Sadly not much of is up for public viewing on the FT website (just this).

So before I lose my copy, here's the gist of it.

Brittan reviews two books: The British Moment paradoxically written in support of the "Scoop" Jackson society (Brittan says that Palmerston would be a better model for the authors of such a book); and What´s wrong with Liberal Interventionism by Roger Howard. The first is dangerous, the second disappointing.

Brittan has characterises scepticism for the Liberal Interventionist argument in the figure of Cobden - and we have been in this area before on the Apollo Project. (My view was that Palmerston was more of a nationalist than an interventionist.)

Brittan pinpoints one of the problems with liberal interventionism when he writes that "the results of well-intended intervention are often to increase the amount of suffering and misery in the world". He might add that it inevitably creates martyrs to feed fresh conflicts.

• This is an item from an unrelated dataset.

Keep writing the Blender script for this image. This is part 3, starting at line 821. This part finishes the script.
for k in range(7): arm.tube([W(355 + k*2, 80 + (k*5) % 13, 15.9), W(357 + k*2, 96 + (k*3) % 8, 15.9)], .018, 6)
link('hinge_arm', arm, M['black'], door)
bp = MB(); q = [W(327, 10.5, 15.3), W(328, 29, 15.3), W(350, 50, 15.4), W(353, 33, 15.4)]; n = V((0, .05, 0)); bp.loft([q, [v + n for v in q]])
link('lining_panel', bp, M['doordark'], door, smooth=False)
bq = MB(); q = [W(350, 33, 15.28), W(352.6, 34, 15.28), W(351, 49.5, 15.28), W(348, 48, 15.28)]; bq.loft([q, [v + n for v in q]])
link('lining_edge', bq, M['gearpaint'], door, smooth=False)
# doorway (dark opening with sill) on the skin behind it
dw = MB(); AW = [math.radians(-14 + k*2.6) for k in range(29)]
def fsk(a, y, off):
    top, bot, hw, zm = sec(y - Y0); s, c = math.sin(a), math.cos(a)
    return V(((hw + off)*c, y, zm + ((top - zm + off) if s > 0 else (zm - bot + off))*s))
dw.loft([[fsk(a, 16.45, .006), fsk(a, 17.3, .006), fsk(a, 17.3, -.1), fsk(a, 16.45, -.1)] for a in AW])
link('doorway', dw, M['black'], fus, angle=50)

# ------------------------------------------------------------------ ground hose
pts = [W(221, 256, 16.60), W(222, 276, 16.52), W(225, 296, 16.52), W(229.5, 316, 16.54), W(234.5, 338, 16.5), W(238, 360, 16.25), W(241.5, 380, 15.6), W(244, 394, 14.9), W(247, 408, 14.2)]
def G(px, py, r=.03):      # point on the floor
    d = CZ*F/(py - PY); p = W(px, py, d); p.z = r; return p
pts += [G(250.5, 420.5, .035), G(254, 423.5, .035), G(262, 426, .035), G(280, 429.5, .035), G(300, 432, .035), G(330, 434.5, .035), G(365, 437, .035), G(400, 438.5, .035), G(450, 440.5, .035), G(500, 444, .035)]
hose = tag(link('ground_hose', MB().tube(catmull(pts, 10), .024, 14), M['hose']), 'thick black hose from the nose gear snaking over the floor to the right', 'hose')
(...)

His final paragraph is worth reproduction in full:

In a speech in 1999, Tony Blair stated five criteria for human rights intervention. They included adequate preparation for the long term in the countries concerned and confining ourselves to "to sensible and prudent" military operations. What is wrong is not the the criteria but the ease with which the UK prime minister believes they are met. A Cobdenite would examine each case with intense suspicion and often come down on the side of, at most, indirect pressure.